Telefonate ad ogni ora del giorno, fatte anche nelle sedi di lavoro, dove invece dovrebbe essere rispettata la privacy, da operatori telefonici che parlano a malapena l’italiano, visto che molte di queste società hanno filiali in Romania e Albania. Il fenomeno delle società di recupero crediti che, come predatori affamati, danno la caccia ai debitori è sempre più dilagante, e non sono rari i casi in cui gli operatori telefonici ricorrono a mezzi poco ortodossi: non si fanno scrupoli, per esempio ad alzare la voce, minacciare l’intervento di esattori o preannunciare imminenti espropriazioni immobiliari.
Del resto il problema dei prestiti bancari non restituiti è molto sentito in Italia. Negli ultimi anni abbiamo visto i crediti deteriorati gonfiare, fino a diventare una vera e propria montagna: alla fine del 2015, gli Npl (non performing loans) ammontavano a 340 miliardi: circa un terzo di tutte le sofferenze patite dalle banche dei paesi dell’Eurozona. Solo grazie a misure di emergenza adottate (nuove linee guida della Bce) lo stock di crediti non performanti in Italia ha visto l’avvio di una fase di riduzione a partire dal 2016. Ma chi sono i veri responsabili di questa situazione? le famiglie o i piccoli imprenditori che non riescono più a rispettare le rate concordate con la banca? E che poi vengono lasciate in pasto ai predatori delle società di recupero? Sembra proprio di no.

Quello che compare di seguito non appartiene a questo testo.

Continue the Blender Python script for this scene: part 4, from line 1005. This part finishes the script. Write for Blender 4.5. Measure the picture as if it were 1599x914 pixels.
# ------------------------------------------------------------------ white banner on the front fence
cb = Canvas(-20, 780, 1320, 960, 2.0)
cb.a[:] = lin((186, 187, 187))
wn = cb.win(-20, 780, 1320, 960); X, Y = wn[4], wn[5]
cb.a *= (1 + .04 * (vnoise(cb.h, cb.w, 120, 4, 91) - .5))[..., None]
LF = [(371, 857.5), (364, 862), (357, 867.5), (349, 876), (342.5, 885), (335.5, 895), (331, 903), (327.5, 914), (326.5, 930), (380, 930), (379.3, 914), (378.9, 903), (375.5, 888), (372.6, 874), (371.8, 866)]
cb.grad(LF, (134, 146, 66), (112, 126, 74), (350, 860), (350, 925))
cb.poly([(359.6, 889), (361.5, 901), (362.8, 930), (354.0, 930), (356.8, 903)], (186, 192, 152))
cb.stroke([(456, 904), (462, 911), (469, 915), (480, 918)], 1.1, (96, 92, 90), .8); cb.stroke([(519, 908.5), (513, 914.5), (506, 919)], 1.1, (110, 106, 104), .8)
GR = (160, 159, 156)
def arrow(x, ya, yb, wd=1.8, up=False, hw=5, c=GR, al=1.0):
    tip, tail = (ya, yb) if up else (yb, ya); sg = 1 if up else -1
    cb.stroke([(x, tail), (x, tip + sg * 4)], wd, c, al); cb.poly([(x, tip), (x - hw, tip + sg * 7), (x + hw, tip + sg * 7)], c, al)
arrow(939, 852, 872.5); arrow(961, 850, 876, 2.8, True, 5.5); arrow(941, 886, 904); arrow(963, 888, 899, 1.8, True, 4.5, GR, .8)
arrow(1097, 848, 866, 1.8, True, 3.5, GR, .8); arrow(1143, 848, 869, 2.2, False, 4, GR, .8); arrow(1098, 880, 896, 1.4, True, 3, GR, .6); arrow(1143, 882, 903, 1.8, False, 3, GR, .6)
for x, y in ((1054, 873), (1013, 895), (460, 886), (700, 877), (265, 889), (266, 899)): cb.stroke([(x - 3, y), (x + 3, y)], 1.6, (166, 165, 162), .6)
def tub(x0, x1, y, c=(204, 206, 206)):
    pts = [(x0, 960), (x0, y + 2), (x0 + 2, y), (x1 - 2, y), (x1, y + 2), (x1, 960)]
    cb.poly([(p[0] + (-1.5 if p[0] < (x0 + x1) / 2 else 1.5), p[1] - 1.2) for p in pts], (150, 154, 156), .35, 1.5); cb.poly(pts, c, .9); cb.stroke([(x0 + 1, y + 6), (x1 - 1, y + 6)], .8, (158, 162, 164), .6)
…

In base ad una elaborazione sui dati di Banca d’Italia, si evince che il nostro sistema creditizio sia molto polarizzato. Mi spiego meglio. La migliore clientela, pari al 10 per cento del totale, riceve ben l’80 per cento di tutti gli impieghi erogati dalle banche. Ma a differenza di quanto ci si dovrebbe attendere, è proprio qui che si annidano la stragrande maggioranza delle sofferenze. In pratica, a questa piccola fetta è riconducibile il 75 per cento dell’ammontare totale delle sofferenze. In buona sostanza i dati affermano che il primo 7% per cento di affidati – costituito quasi esclusivamente da grandi aziende, grandi famiglie e gruppi societari, sono stati la principale causa della crisi (e spesso del fallimento) di varie banche Italiane, salvate solo grazie ai soldi dei contribuenti italiani.
Dietro il problema dei crediti in sofferenza quindi non c’è solo la crisi ma soprattutto il rapporto “incestuoso” che certi banchieri hanno avuto con i creditori, mentre chi doveva vigilare, non lo ha fatto. É evidente quindi che per risolvere il problema dei crediti a sofferenza non bastino né le oscene normative europee (vedi bail-in), nè l’ipocrito controllo degli addomesticati “Stress Test”, né tantomeno le società squalo di recupero crediti, che aggrediscono coloro che meno contribuiscono alla creazione del problema, comprando magari anche a meno del 12% deL valore effettivo degli npl ceduti, e realizzando quindi, con le modalità sopra descritte ampi guadagni.
Occorre senza indugi tornare alla separazione tra banche ordinarie e banche d’affari, oltre che una commissione parlamentare di inchiesta sul sistema bancario permanente, che smascheri a tempo debito le magagne dei prestiti agli amici degli amici.
Invece allo stato attuale, chi ci guadagna veramente? I debitori vessati da stalking bancario, molti dei quali saranno costretti a chiudere la loro azienda, oppure le Banche, comunque costrette a cedere questi npl recuperando solo gli spiccioli? A guadagnarci ovviamente saranno sole le società di recupero crediti (che grazie a Bankitalia, Consob e BCE, i primi perché non hanno fatto il loro mestiere, la seconda invece perché ha preteso un rientro molto rapido che spinge le banche a liberarsi velocemente dei crediti vendendoli a prezzi stracciati).
Recentemente il gruppo Parlamentare di Fratelli d’Italia ha proposto un disegno di legge che prevede il riacquisto dei crediti deteriorati da parte dei debitori in sofferenza. Il disegno di legge riguarda un milione di soggetti, tra famiglie e piccole e medie imprese, che potranno riacquistare il proprio debito ad un prezzo ragionevole – il 20 % in più del prezzo a cui la banca lo stava vendendo a soggetti finanziari intermediari spesso a prezzi stracciati. Una misura d’equilibrio e soprattutto di buon senso, che riammette il debitore nel circuito produttivo garantendo comunque alle banche un giusto profitto.